Wammen müsste also in einem noch nie dagewesenen Tempo eine Absprache über den Haushalt unter Dach und Fach bringen. Und das mit Parteien, die vor einer Wahl selbstverständlich nicht das geringste Interesse haben, eine solche Verabredung einzugehen. Das ist schon nicht mehr absurdes Theater, das ist Science-Fiction. Zumal eine eventuelle neue Mehrheit eine solche Haushaltsabsprache einfach in den Mülleimer schmeißen könnte.

Die eigentliche Pointe des Stückchens im Finanzministerium sollten wir daher in seiner mehrmals wiederholten Aussage suchen, die Parteien sollten auch in einem Wahljahr keine teuren Forderungen stellen.
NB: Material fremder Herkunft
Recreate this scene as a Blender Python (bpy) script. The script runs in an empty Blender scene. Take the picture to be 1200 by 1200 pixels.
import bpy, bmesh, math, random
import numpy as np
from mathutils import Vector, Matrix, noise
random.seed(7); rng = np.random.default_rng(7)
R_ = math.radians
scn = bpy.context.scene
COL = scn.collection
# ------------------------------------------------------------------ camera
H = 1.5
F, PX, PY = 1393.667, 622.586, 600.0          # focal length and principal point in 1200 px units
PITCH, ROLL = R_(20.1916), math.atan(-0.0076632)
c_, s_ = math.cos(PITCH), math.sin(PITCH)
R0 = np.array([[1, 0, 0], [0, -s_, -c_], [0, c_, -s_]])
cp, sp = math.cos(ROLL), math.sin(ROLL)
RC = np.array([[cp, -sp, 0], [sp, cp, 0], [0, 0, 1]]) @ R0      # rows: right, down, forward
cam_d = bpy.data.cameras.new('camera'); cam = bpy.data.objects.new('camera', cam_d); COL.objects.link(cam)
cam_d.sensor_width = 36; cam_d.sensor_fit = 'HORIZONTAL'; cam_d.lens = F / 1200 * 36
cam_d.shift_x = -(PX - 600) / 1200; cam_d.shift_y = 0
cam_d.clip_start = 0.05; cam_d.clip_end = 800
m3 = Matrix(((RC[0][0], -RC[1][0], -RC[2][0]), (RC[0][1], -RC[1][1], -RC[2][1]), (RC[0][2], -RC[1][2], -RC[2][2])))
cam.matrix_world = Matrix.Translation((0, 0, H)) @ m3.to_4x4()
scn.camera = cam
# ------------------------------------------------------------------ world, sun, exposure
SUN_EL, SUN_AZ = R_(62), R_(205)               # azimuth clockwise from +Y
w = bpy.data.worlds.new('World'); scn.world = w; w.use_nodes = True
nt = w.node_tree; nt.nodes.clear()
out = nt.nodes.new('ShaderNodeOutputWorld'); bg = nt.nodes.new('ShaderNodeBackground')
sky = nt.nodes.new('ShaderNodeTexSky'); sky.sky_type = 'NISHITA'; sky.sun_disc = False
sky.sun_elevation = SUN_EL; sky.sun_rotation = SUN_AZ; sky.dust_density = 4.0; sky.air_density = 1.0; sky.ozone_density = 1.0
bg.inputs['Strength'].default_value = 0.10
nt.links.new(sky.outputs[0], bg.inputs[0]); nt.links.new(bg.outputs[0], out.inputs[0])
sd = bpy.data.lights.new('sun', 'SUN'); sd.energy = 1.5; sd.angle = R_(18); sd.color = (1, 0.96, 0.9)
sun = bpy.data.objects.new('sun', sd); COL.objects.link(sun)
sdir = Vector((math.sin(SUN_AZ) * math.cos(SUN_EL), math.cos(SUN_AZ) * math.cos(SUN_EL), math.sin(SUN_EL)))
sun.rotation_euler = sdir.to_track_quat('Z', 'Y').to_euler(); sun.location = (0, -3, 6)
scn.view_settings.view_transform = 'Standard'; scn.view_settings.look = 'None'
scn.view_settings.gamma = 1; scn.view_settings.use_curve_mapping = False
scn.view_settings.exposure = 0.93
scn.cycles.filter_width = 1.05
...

Der Haushaltsentwurf ist aufgrund der angespannten Wirtschaftslage nicht geeignet, offensiv in den Wahlkampf zu ziehen.

Dagegen ist er prima geeignet, um politischen Konkurrenten und Gegnern ein Vabanquespiel vorzuwerfen. Forderungen von mehr Geld für die Psychiatrie und den Sozialbereich von links? Wirtschaftlich nicht zu verantworten. Forderungen von Steuererleichterungen von rechts? Sozial unverträglich und nicht zu finanzieren.

Um das vorzubereiten, musste Wammen einen so überzeugenden Auftritt hinlegen. Und dann spielt es keine Rolle, dass eine Haushaltsvereinbarung diesseits einer Wahl so wahrscheinlich ist wie das Auftauchen des Godot.